Requirements —
Print the listing below in its entirety, character for character.
/---
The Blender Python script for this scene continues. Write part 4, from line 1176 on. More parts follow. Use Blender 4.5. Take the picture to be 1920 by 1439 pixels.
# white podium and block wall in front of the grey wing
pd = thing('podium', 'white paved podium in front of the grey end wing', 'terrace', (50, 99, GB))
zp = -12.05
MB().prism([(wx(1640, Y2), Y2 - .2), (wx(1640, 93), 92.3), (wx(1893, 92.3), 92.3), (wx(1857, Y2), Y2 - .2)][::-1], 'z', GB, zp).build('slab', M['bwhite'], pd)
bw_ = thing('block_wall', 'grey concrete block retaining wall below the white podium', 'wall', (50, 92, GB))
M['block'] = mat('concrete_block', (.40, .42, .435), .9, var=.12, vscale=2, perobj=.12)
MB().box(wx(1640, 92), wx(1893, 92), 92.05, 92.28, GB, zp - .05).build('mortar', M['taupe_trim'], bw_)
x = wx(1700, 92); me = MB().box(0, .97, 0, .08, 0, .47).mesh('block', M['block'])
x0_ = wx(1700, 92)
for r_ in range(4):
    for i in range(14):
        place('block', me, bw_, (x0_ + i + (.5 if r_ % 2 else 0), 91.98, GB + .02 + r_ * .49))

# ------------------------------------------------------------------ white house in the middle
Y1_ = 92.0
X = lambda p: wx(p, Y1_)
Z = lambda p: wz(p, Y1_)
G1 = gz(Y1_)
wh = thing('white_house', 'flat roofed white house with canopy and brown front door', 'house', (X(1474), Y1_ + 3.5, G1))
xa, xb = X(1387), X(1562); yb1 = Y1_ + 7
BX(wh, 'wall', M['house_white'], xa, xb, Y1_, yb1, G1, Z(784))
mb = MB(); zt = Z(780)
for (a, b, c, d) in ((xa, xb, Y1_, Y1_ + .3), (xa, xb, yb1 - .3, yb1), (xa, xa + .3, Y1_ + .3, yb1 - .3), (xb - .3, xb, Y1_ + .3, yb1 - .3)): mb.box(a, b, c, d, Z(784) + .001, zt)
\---
Answer to this exercise —
The Blender Python script for this scene continues. Write part 4, from line 1176 on. More parts follow. Use Blender 4.5. Take the picture to be 1920 by 1439 pixels.
# white podium and block wall in front of the grey wing
pd = thing('podium', 'white paved podium in front of the grey end wing', 'terrace', (50, 99, GB))
zp = -12.05
MB().prism([(wx(1640, Y2), Y2 - .2), (wx(1640, 93), 92.3), (wx(1893, 92.3), 92.3), (wx(1857, Y2), Y2 - .2)][::-1], 'z', GB, zp).build('slab', M['bwhite'], pd)
bw_ = thing('block_wall', 'grey concrete block retaining wall below the white podium', 'wall', (50, 92, GB))
M['block'] = mat('concrete_block', (.40, .42, .435), .9, var=.12, vscale=2, perobj=.12)
MB().box(wx(1640, 92), wx(1893, 92), 92.05, 92.28, GB, zp - .05).build('mortar', M['taupe_trim'], bw_)
x = wx(1700, 92); me = MB().box(0, .97, 0, .08, 0, .47).mesh('block', M['block'])
x0_ = wx(1700, 92)
for r_ in range(4):
    for i in range(14):
        place('block', me, bw_, (x0_ + i + (.5 if r_ % 2 else 0), 91.98, GB + .02 + r_ * .49))

# ------------------------------------------------------------------ white house in the middle
Y1_ = 92.0
X = lambda p: wx(p, Y1_)
Z = lambda p: wz(p, Y1_)
G1 = gz(Y1_)
wh = thing('white_house', 'flat roofed white house with canopy and brown front door', 'house', (X(1474), Y1_ + 3.5, G1))
xa, xb = X(1387), X(1562); yb1 = Y1_ + 7
BX(wh, 'wall', M['house_white'], xa, xb, Y1_, yb1, G1, Z(784))
mb = MB(); zt = Z(780)
for (a, b, c, d) in ((xa, xb, Y1_, Y1_ + .3), (xa, xb, yb1 - .3, yb1), (xa, xa + .3, Y1_ + .3, yb1 - .3), (xb - .3, xb, Y1_ + .3, yb1 - .3)): mb.box(a, b, c, d, Z(784) + .001, zt)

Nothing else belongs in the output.